Ludwig von Mises has a different premise. He argues that if we acknowledge the reality that people are not equal in the first place, we would have no reason to expect their wealth or income to be equal. In his view, people are not equal, and the concern should therefore be with peaceful cooperation and productivity that improves the material conditions of society, not with equalizing the material circumstances of the unequal: “In any social system the main issue is how to promote peaceful cooperation among people markedly different from one another not only in bodily characteristics but also in mental capacity, willpower and moral strength.”
Mises emphasized that causality is essential to the scientific method. He argued that science “aims at tracing back every phenomenon to its cause” and that ascertaining the causes of phenomena is therefore central to all human action. As Mises explains, “In order to act, man must know the causal relationship between events, processes or states of affairs.” Scientists do not simply make wild guesses on the causes of phenomena — home ownership patterns are caused by racial bias in the home appraisal software! — but instead seek to understand accurately their causes and effects.

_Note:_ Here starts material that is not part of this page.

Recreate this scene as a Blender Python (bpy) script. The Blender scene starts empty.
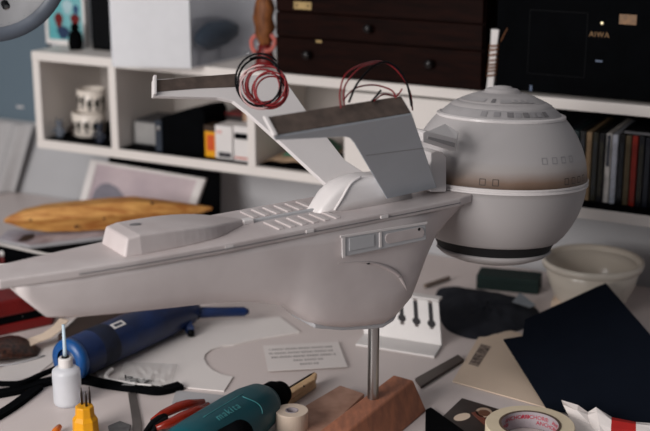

It is common sense that the causes of things matter. That is the only rational foundation on which anyone can ascertain the appropriate means to achieve the desired outcome. Mises explains:
Man is in a position to act because he has the ability to discover causal relations which determine change and becoming in the universe. Acting requires and presupposes the category of causality. Only a man who sees the world in the light of causality is fitted to act... In a world without causality and regularity of phenomena there would be no field for human reasoning and human action.
Egalitarians, unconcerned with causality, persist in equalizing wealth through legal interventions. They err in their pursuit of economic progress because, as Mises explains, “the means chosen are not appropriate to attain the ends sought.” Socialism is not an appropriate means of attaining economic productivity. Not only will it fail to produce material progress, as the predictable outcome of wealth redistribution schemes is that everyone will be less wealthy, but it will also disrupt peaceful cooperation and racial harmony.